Referencias Bibliográficas

 

CUNHA, C. e CINTRA, L. Nova Gramática do português Contemporâneo. Edições Sá da Costa. 14ª. Edição. Lisboa. 2004

CHIAVENATO, Valéria Coelho. Construções e funções no discurso jornalístico: o processo cognitivo de mesclagem de vozes. In AZEREDO, José Carlos de. Letras e Comunicação. Petrópolis. 2001


Análise de textos de comunicação
. Paulo Cortez. São Paulo. 2002MAINGUENEAU, Dominique. Elementos de linguística para o texto literário. Martins Fontes. São Paulo. 2000

PESTANA, Fernando. A Gramatica para concursos públicos. Elsevier Editora. 2013

PRONTUÁRIO da Língua Portuguesa. Porto Editora. Porto. 2005

STROUD, C. & GONÇALVES, P. Panorama do Português oral de Maputo – Volume I – Objectivos e Métodos.

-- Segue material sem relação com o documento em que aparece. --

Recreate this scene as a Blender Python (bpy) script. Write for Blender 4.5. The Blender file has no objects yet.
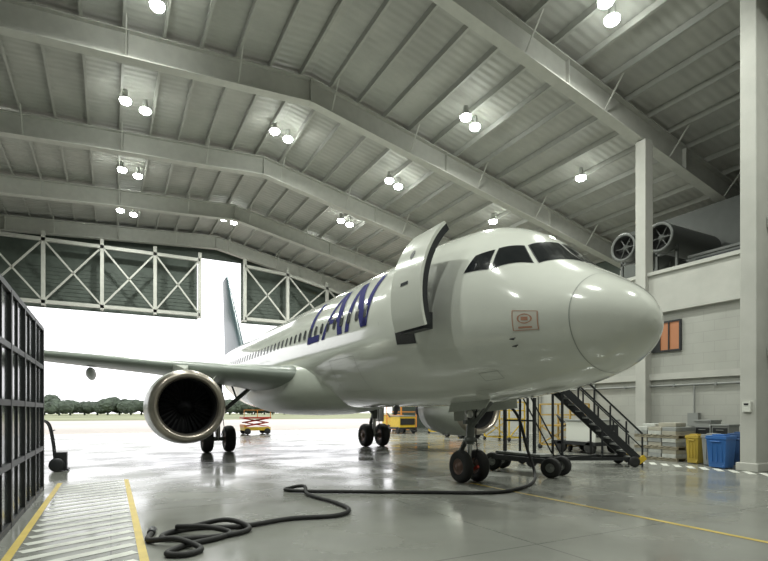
import bpy, bmesh, math, random
from mathutils import Vector, Matrix
random.seed(7)
sc=bpy.context.scene
sc.view_settings.view_transform='Standard'
sc.view_settings.look='None'
sc.view_settings.exposure=0.0

# ------------------------------------------------------------ materials
def mat(name,col,rough=.6,metal=0.,var=0.,vscale=3.,bump=0.,bscale=20.,coat=0.,spec=.5):
    m=bpy.data.materials.new(name); m.use_nodes=True
    nt=m.node_tree; b=nt.nodes['Principled BSDF']
    b.inputs['Roughness'].default_value=rough; b.inputs['Metallic'].default_value=metal
    b.inputs['Specular IOR Level'].default_value=spec
    b.inputs['Coat Weight'].default_value=coat
    c=(*col,1)
    tc=nt.nodes.new('ShaderNodeTexCoord')
    n=nt.nodes.new('ShaderNodeTexNoise'); n.inputs['Scale'].default_value=vscale; n.inputs['Detail'].default_value=6
    nt.links.new(tc.outputs['Object'],n.inputs['Vector'])
    r=nt.nodes.new('ShaderNodeMapRange'); r.inputs['From Min'].default_value=.3; r.inputs['From Max'].default_value=.7
    r.inputs['To Min'].default_value=1-var; r.inputs['To Max'].default_value=1+var
    nt.links.new(n.outputs['Fac'],r.inputs['Value'])
    mx=nt.nodes.new('ShaderNodeVectorMath'); mx.operation='SCALE'; mx.inputs[0].default_value=col
    nt.links.new(r.outputs['Result'],mx.inputs['Scale'])
    nt.links.new(mx.outputs['Vector'],b.inputs['Base Color'])
    if bump>0:
        n2=nt.nodes.new('ShaderNodeTexNoise'); n2.inputs['Scale'].default_value=bscale; n2.inputs['Detail'].default_value=8
        nt.links.new(tc.outputs['Object'],n2.inputs['Vector'])
        bp=nt.nodes.new('ShaderNodeBump'); bp.inputs['Strength'].default_value=bump; bp.inputs['Distance'].default_value=.02
        nt.links.new(n2.outputs['Fac'],bp.inputs['Height']); nt.links.new(bp.outputs['Normal'],b.inputs['Normal'])
    return m
def emis(name,col,st):
    m=bpy.data.materials.new(name); m.use_nodes=True
    b=m.node_tree.nodes['Principled BSDF']
    b.inputs['Base Color'].default_value=(*col,1); b.inputs['Emission Color'].default_value=(*col,1); b.inputs['Emission Strength'].default_value=st
    return m

# ------------------------------------------------------------ mesh builder
class MB:
    def __init__(s): s.v=[];s.f=[];s.m=[];s.sm=[]
    def add(s,vs,fs,mi=0,smooth=False):
        o=len(s.v); s.v+= [tuple(v) for v in vs]
        for f in fs: s.f.append([o+i for i in f]); s.m.append(mi); s.sm.append(smooth)
    def box(s,a,b,mi=0):
        x0,y0,z0=a;x1,y1,z1=b
        s.add([(x0,y0,z0),(x1,y0,z0),(x1,y1,z0),(x0,y1,z0),(x0,y0,z1),(x1,y0,z1),(x1,y1,z1),(x0,y1,z1)],
              [(0,3,2,1),(4,5,6,7),(0,1,5,4),(1,2,6,5),(2,3,7,6),(3,0,4,7)],mi)
    def beam(s,p,q,w,h,mi=0,up=(0,0,1)):
        p=Vector(p);q=Vector(q);d=(q-p).normalized();u=Vector(up)
        if abs(d.dot(u))>.98:u=Vector((0,1,0))
        r=d.cross(u).normalized();u=r.cross(d).normalized()
        vs=[]
        for c in(p,q):
            for a,b in((-1,-1),(1,-1),(1,1),(-1,1)): vs.append(c+r*a*w/2+u*b*h/2)
        s.add(vs,[(0,3,2,1),(4,5,6,7),(0,1,5,4),(1,2,6,5),(2,3,7,6),(3,0,4,7)],mi)
    def cyl(s,p,q,r1,r2=None,n=20,mi=0,caps=True):
        if r2 is None:r2=r1
        s.lathe(p,Vector(q)-Vector(p),[(0,r1),((Vector(q)-Vector(p)).length,r2)],n,mi,caps)
    def lathe(s,o,ax,prof,n=32,mi=0,caps=False,smooth=True):
        o=Vector(o);ax=Vector(ax).normalized()
        t=Vector((0,0,1)) if abs(ax.z)<.9 else Vector((1,0,0))
        r=ax.cross(t).normalized();u=r.cross(ax).normalized()
        vs=[];fs=[]
        for a,rad in prof:
            for i in range(n):
                th=2*math.pi*i/n; vs.append(o+ax*a+r*rad*math.cos(th)+u*rad*math.sin(th))
        for k in range(len(prof)-1):
            for i in range(n):
                j=(i+1)%n; fs.append((k*n+i,k*n+j,(k+1)*n+j,(k+1)*n+i))
        s.add(vs,fs,mi,smooth)
        if caps:
            s.add(vs[:n],[tuple(range(n))],mi); s.add(vs[-n:],[tuple(range(n))],mi)
    def tube(s,pts,r,n=8,mi=0):
        pts=[Vector(p) for p in pts]; vs=[];fs=[]; prev=None
        for k,p in enumerate(pts):
            d=(pts[min(k+1,len(pts)-1)]-pts[max(k-1,0)]).normalized()
            if prev is None:
                t=Vector((0,0,1)) if abs(d.z)<.9 else Vector((1,0,0)); a=d.cross(t).normalized()
            else: a=(prev-d*prev.dot(d)).normalized()
            prev=a;b=d.cross(a)
            for i in range(n):
                th=2*math.pi*i/n; vs.append(p+a*r*math.cos(th)+b*r*math.sin(th))
        for k in range(len(pts)-1):
            for i in range(n):
                j=(i+1)%n; fs.append((k*n+i,k*n+j,(k+1)*n+j,(k+1)*n+i))
        s.add(vs,fs,mi,True); s.add(vs[:n],[tuple(range(n))],mi); s.add(vs[-n:],[tuple(range(n))],mi)
    def make(s,name,mats,parent=None,bevel=0):
        me=bpy.data.meshes.new(name); me.from_pydata(s.v,[],s.f)
        for m in (mats if isinstance(mats,(list,tuple)) else [mats]): me.materials.append(m)
        me.polygons.foreach_set('material_index',s.m); me.polygons.foreach_set('use_smooth',s.sm)
        bm=bmesh.new();bm.from_mesh(me);bmesh.ops.recalc_face_normals(bm,faces=bm.faces);bm.to_mesh(me);bm.free()
        me.update()
        o=bpy.data.objects.new(name,me); sc.collection.objects.link(o)
        if parent:o.parent=parent
        if bevel:
            b=o.modifiers.new('bevel','BEVEL'); b.width=bevel; b.segments=2; b.limit_method='ANGLE'
        return o
def empty(name):
    e=bpy.data.objects.new(name,None); sc.collection.objects.link(e); return e
def spline(pts,n=8):
    P=[Vector(p) for p in pts];out=[]
    for i in range(len(P)-1):
        a=P[max(i-1,0)];b=P[i];c=P[i+1];d=P[min(i+2,len(P)-1)]
        for k in range(n):
            t=k/n
            out.append(.5*((2*b)+(c-a)*t+(2*a-5*b+4*c-d)*t*t+(3*b-a-3*c+d)*t**3))
    out.append(P[-1]);return out

# ------------------------------------------------------------ shared mats
M_steel=mat('painted_steel',(.50,.50,.46),.55,var=.06)
M_purl=mat('purlin_steel',(.38,.38,.35),.55,var=.06)
M_conc=mat('pale_plaster',(.44,.44,.405),.8,var=.08,vscale=1.2,bump=.15)
M_black=mat('black_rubber',(.018,.018,.018),.7,var=.2)
M_dark=mat('dark_steel',(.04,.042,.045),.45,metal=.6)
M_alu=mat('bare_metal',(.55,.55,.53),.3,metal=1.)
M_grey=mat('grey_paint',(.25,.26,.25),.5)
M_yel=mat('safety_yellow',(.62,.42,.03),.5,var=.1)
M_org=mat('safety_orange',(.70,.27,.04),.5,var=.1)
M_red=mat('red_paint',(.5,.04,.02),.45)
M_blue=mat('blue_plastic',(.03,.13,.38),.4)
M_white=mat('white_paint',(.62,.63,.58),.4)

# ------------------------------------------------------------ floor
def floor_mat():
    m=mat('polished_concrete',(.215,.22,.198),.28,var=.16,vscale=.45,bump=.02,bscale=3.)
    nt=m.node_tree;b=nt.nodes['Principled BSDF']
    tc=nt.nodes.new('ShaderNodeTexCoord')
    br=nt.nodes.new('ShaderNodeTexBrick'); br.offset=0; br.inputs['Scale'].default_value=1
    br.inputs['Brick Width'].default_value=5.0; br.inputs['Row Height'].default_value=5.0
    br.inputs['Mortar Size'].default_value=.012; br.inputs['Color1'].default_value=(1,1,1,1); br.inputs['Color2'].default_value=(.94,.94,.94,1); br.inputs['Mortar'].default_value=(.6,.6,.6,1)
    nt.links.new(tc.outputs['Object'],br.inputs['Vector'])
    src=b.inputs['Base Color'].links[0].from_socket
    mx=nt.nodes.new('ShaderNodeVectorMath'); mx.operation='MULTIPLY'
    nt.links.new(src,mx.inputs[0]); nt.links.new(br.outputs['Color'],mx.inputs[1]); nt.links.new(mx.outputs['Vector'],b.inputs['Base Color'])
    n=nt.nodes.new('ShaderNodeTexNoise'); n.inputs['Scale'].default_value=.5; n.inputs['Detail'].default_value=8
    nt.links.new(tc.outputs['Object'],n.inputs['Vector'])
    r=nt.nodes.new('ShaderNodeMapRange'); r.inputs['From Min'].default_value=.35;r.inputs['From Max'].default_value=.65;r.inputs['To Min'].default_value=.10; r.inputs['To Max'].default_value=.34
    nt.links.new(n.outputs['Fac'],r.inputs['Value']); nt.links.new(r.outputs['Result'],b.inputs['Roughness'])
    return m
XL,XR,YB,YD=-14.,30.,-12.,46.
b=MB(); b.box((XL,YB,-.3),(XR,YD,0)); b.make('floor',floor_mat())
b=MB(); b.box((-400,YD,-.35),(400,420,-.03)); b.make('apron_ground',mat('apron_concrete',(.50,.46,.41),.9,var=.08,vscale=.1))
b=MB(); b.box((-400,110,-.03),(400,420,.02)); b.make('grass_field',mat('grass',(.22,.24,.13),1.,var=.25,vscale=.05))

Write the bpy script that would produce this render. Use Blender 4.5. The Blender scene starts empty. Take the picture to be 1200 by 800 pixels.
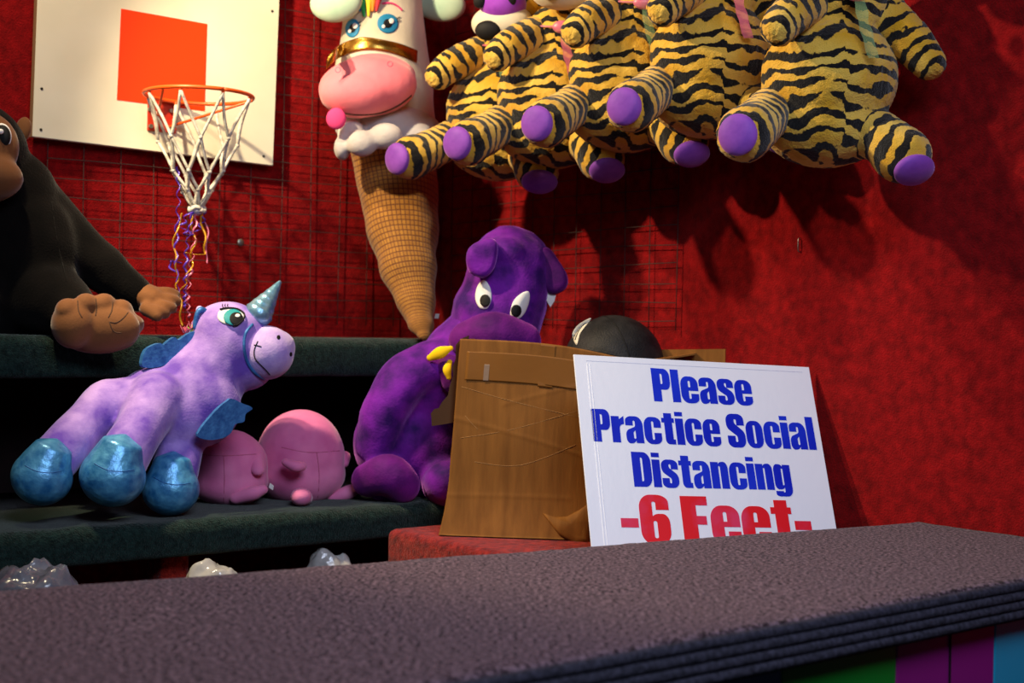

Maputo. 1997.

 

[1] Formando do curso de Licenciatura em ensino de Português com habilitações em ensino de Inglês na Universidade Rovuma (UNIROVUMA).

[2] Verbo dicendi, de acordo com PIMENTEL (2014:16), “é aquele que introduz a fala, como dizer, falar, responder, retorquir, gritar, sussurrar, indagar, afirmar, perguntar, etc”.